Mosaiken der Sowjetmoderne in Georgien. Lego-KZ als Kunst in Warschau. Autobahn-Graffitis in Stettin. Vier Wochen Litauen, Lettland und Estland. Stasi-Museum und Stasi-Gefängnis in Berlin. Hat sich alles ungeplant so ergeben.

Getränke des Jahres
Alveus: Amour Provence 
Bio-Kräuter-Tee mit Zitronengras, Olivenblättern, Verbene, Rosmarin, Thymian, Lavendel, Lindenblüten und Zimtstange. »Der Burner«, sagte die Verkäuferin. Sie untertrieb.
Störtebeker: Atlantik Ale
Immer noch.

Songs des Jahres
Koffee: „Toast“
Jamaikas Zukunft, geboren 2000 a. D. 

The Leisure Society: „A Bird, A Bee, Humanity“
Ambitioniert zirpender Folk-Pop

Gang Starr w/ J. Cole: „Family & Loyalty“ (DJ A-L C.R.E.A.Mix)
So schön, Dich wieder zu hören, Guru!

Album des Jahres
Lana Del Rey: Norman Fucking Rockwell
Tranig-lasziver Westcoast-Sound, einmal mehr reduziert, Reggae und Krautrock sowie Silvia Plath und »Feminismus aus der Fabrik, in die niemand mehr geht« (Spiegel Online) draufgetupft

Krimi des Jahres
Denise Mina: Klare Sache
»Realität ist etwas für Leute«, sagt die heimliche weibliche Hauptfigur in Woody Allens A Rainy Day in New York, »denen nichts Besseres einfällt.« Könnte meine Begründung sein, warum ich so wenige Krimis las. Zu viel Bestätigung, dass es schlecht zugeht in der Welt, zu viel Verdoppelung des Elends. Denise Mina feiert dagegen das Erzählen an sich und fährt einmal mit dem Schleppnetz durch die Historie von Scheherazade bis Podcast

Roman des Jahres
Jackie Thomae: Brüder
Ein aus Afrika stammender Vater. Seine zwei Söhne, um 1970 geboren, die sich nicht kennen. Der eine, großartig konzeptlos, erlebt die feiernde Nachwende-Zeit in Berlin. Der andere, streng pragmatisch, die gierigen 2010er in London. Vollkommen anstrengungslos schiebt Thomae das zu einem wunderbaren Wandgemälde zusammen, auf dem rasantes House und rassistische Haue nur zwei Farbtöne von vielen sind

Sachbuch des Jahres
Dietmar Dath: Niegeschichte
Wilde, fast 1000 Seiten umfassende Genre-Geschichte der Science Fiction.

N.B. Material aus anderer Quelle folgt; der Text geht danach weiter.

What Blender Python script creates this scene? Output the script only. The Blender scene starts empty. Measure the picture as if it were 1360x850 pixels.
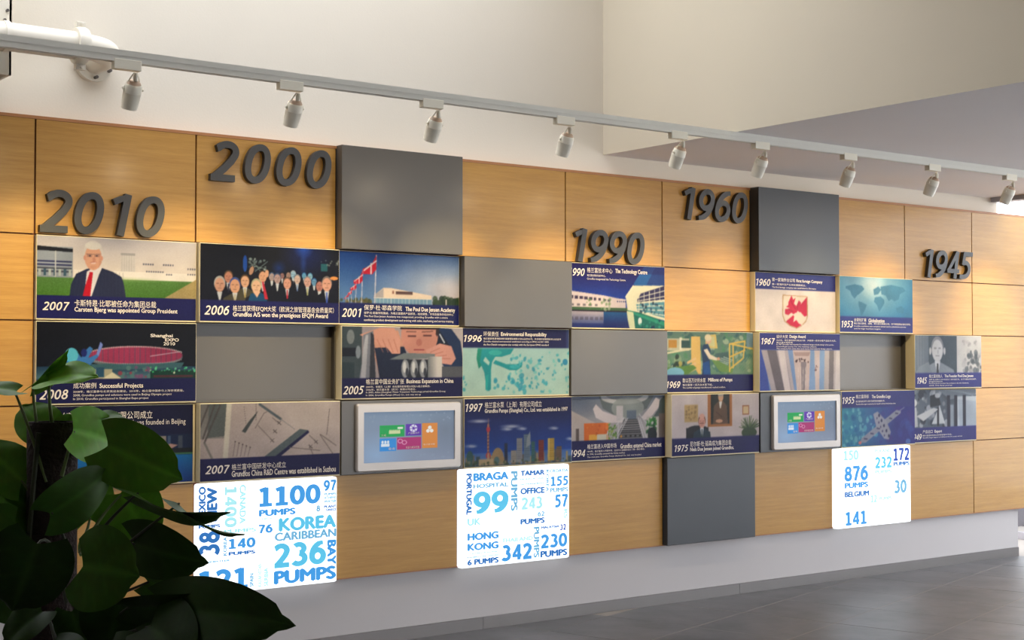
import bpy, bmesh, math, random
import numpy as np
from mathutils import Vector, Matrix, Euler
random.seed(7); rng = np.random.RandomState(5)
SC = bpy.context.scene
COL = SC.collection
def srgb(r, g, b):
    f = lambda c: (c/12.92 if c <= .04045 else ((c+.055)/1.055)**2.4)
    return (f(r/255), f(g/255), f(b/255), 1.0)

# ---------------------------------------------------------------- camera
cd = bpy.data.cameras.new('camera'); cam = bpy.data.objects.new('camera', cd); COL.objects.link(cam)
cd.sensor_width = 36.0; cd.lens = 36.0*1916.65/1360.0; cd.clip_end = 200
_r = Vector((0.801307474, -0.598252673, 0.000266635)); _u = Vector((-0.01652207, -0.02168436, 0.99962834)); _f = Vector((0.59802454, 0.80101406, 0.02726021))
m3 = Matrix((_r, _u, -_f)).transposed()
cam.matrix_world = Matrix.Translation((-2.24666577, -6.7525267, 1.54701827)) @ m3.to_4x4()
SC.camera = cam
# ---------------------------------------------------------------- sky, light, exposure
w = bpy.data.worlds.new('sky'); SC.world = w; w.use_nodes = True
bg = w.node_tree.nodes['Background']
bg.inputs[0].default_value = (0.93, 0.955, 1.0, 1); bg.inputs[1].default_value = 3.9
SPOT_W = 78.0          # each track lamp
SPOT_COL = (1.0, 0.80, 0.42)
SC.view_settings.view_transform = 'Standard'; SC.view_settings.look = 'None'
SC.view_settings.gamma = 1.0; SC.view_settings.use_curve_mapping = False
SC.view_settings.exposure = 0.24

# ---------------------------------------------------------------- helpers
def setp(o, label=None, cat=None, group=None, kind=None):
    if label: o['label'] = label
    if cat: o['category'] = cat
    if group: o['group'] = group
    if kind: o['kind'] = kind
    return o
def empty(name, loc, label, cat, group=None):
    o = bpy.data.objects.new(name, None); COL.objects.link(o); o.location = loc; o.empty_display_size = .05
    return setp(o, label, cat, group)
class MB:
    """collects shapes and links them as one mesh object"""
    def __init__(s): s.v = []; s.f = []
    def add(s, vs, fs):
        n = len(s.v); s.v += [tuple(v) for v in vs]; s.f += [tuple(i+n for i in f) for f in fs]; return s
    def box(s, x0, x1, y0, y1, z0, z1, M=None):
        vs = [Vector(p) for p in ((x0,y0,z0),(x1,y0,z0),(x1,y1,z0),(x0,y1,z0),(x0,y0,z1),(x1,y0,z1),(x1,y1,z1),(x0,y1,z1))]
        if M: vs = [M@v for v in vs]
        return s.add(vs, [(0,3,2,1),(4,5,6,7),(0,1,5,4),(1,2,6,5),(2,3,7,6),(3,0,4,7)])
    def lathe(s, prof, M=None, n=24, cap=True):
        """prof: (radius, height) pairs about the local z axis"""
        vs = []; fs = []
        for r, h in prof:
            for k in range(n):
                a = 2*math.pi*k/n; vs.append(Vector((r*math.cos(a), r*math.sin(a), h)))
        for i in range(len(prof)-1):
            for k in range(n):
                a, b = i*n+k, i*n+(k+1) % n; fs.append((a, b, b+n, a+n))
        if cap: fs.append(tuple(range(n-1, -1, -1))); fs.append(tuple(range((len(prof)-1)*n, len(prof)*n)))
        if M: vs = [M@v for v in vs]
        return s.add(vs, fs)
    def tube(s, pts, rad, n=8, cap=True):
        pts = [Vector(p) for p in pts]; rr = rad if hasattr(rad, '__len__') else [rad]*len(pts)
        vs = []; fs = []; ref = Vector((0.13, 0.21, 0.97))
        for i, p in enumerate(pts):
            t = (pts[min(i+1, len(pts)-1)]-pts[max(i-1, 0)]).normalized()
            a = t.cross(ref)
            if a.length < 1e-3: a = t.cross(Vector((1, 0, 0)))
            a.normalize(); b = t.cross(a)
            for k in range(n):
                th = 2*math.pi*k/n; vs.append(p+(a*math.cos(th)+b*math.sin(th))*rr[i])
        for i in range(len(pts)-1):
            for k in range(n):
                x, y = i*n+k, i*n+(k+1) % n; fs.append((x, y, y+n, x+n))
        if cap: fs.append(tuple(range(n))); fs.append(tuple(range((len(pts)-1)*n, len(pts)*n)))
        return s.add(vs, fs)
    def build(s, name, mat, parent=None, smooth=False, bevel=0, kind=None, seg=2):
        me = bpy.data.meshes.new(name); o = bpy.data.objects.new(name, me); COL.objects.link(o)
        off = Vector((0, 0, 0))
        if parent is not None:
            off = wloc(parent)
        elif s.v:
            xs = [v[0] for v in s.v]; ys = [v[1] for v in s.v]; zs = [v[2] for v in s.v]
            off = Vector(((min(xs)+max(xs))/2, (min(ys)+max(ys))/2, min(zs))); o.location = off
        me.from_pydata([tuple(Vector(v)-off) for v in s.v], [], s.f)
        bm = bmesh.new(); bm.from_mesh(me); bmesh.ops.recalc_face_normals(bm, faces=bm.faces); bm.to_mesh(bm and me); bm.free()
        me.materials.append(mat)
        if smooth:
            me.polygons.foreach_set('use_smooth', [True]*len(me.polygons))
            try: me.set_sharp_from_angle(angle=math.radians(40))
            except Exception: pass
        if parent is not None: o.parent = parent
        if bevel:
            b = o.modifiers.new('bevel', 'BEVEL'); b.width = bevel; b.segments = seg; b.limit_method = 'ANGLE'
        if kind: o['kind'] = kind
        return o
def wloc(o):
    v = Vector(o.location)
    while o.parent: o = o.parent; v = v+Vector(o.location)
    return v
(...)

Unter M im Namensregister: Marx, Mozart und Musil

Serien des Jahres
„Fleabag“ (Staffel 2)
Das Leben einer Frau läuft tragisch schief – sie weiß es genau, ist durchaus verzweifelt und macht etwas extrem Komisches daraus

„Killing Eve“
Eine soziopathische russische Killerin verliebt sich in ihre bürokratische britische Ermittlerin – leicht irre und irre lustig.

„The Boys“
Abgefuckte Superhelden  im Sold eines Konzerns, der den Krieg privatisieren möchte – sehr böse, für die dreckige Lache

Flop des Jahres
„Joker“
Ja, Joaquin Phoenix, klar. Ja, Taxi-Driver und King of Comedy zusammengefasst, auch toll. Aber dann doch: nö. Alles, was am Joker einst anarchistisch, geheimnisvoll und unberechenbar war, wird hier als Erstsemester-Vorlesung für Sozialpädagogik-Studenten übervollständig durchdekliniert.

Hasswort des Jahres
Morgenroutine.

Asana des Jahres II
Die seitliche Krähe
Der zweite Test für das Gleichgewicht. Wichtiger als die Haltung ist: Wie sehr man lacht, wenn man aus der Position knallt.

Helmut Ziegler, 1958 geboren, arbeitet als Journalist und Autor in Hamburg. Er hat zwei Jugendromane um Peng, der Penguin veröffentlicht sowie (mit Ko-Autorin Paula Lambert) Brüste – das Buch. Ansonsten schreibt er für Geld. Bei CrimeMag erschien 2018 sein legendäres Porträt des „Mister Dynamit“-Autors C.H. Guenter aus dem Wiener von 1987 in einer Neuauflage.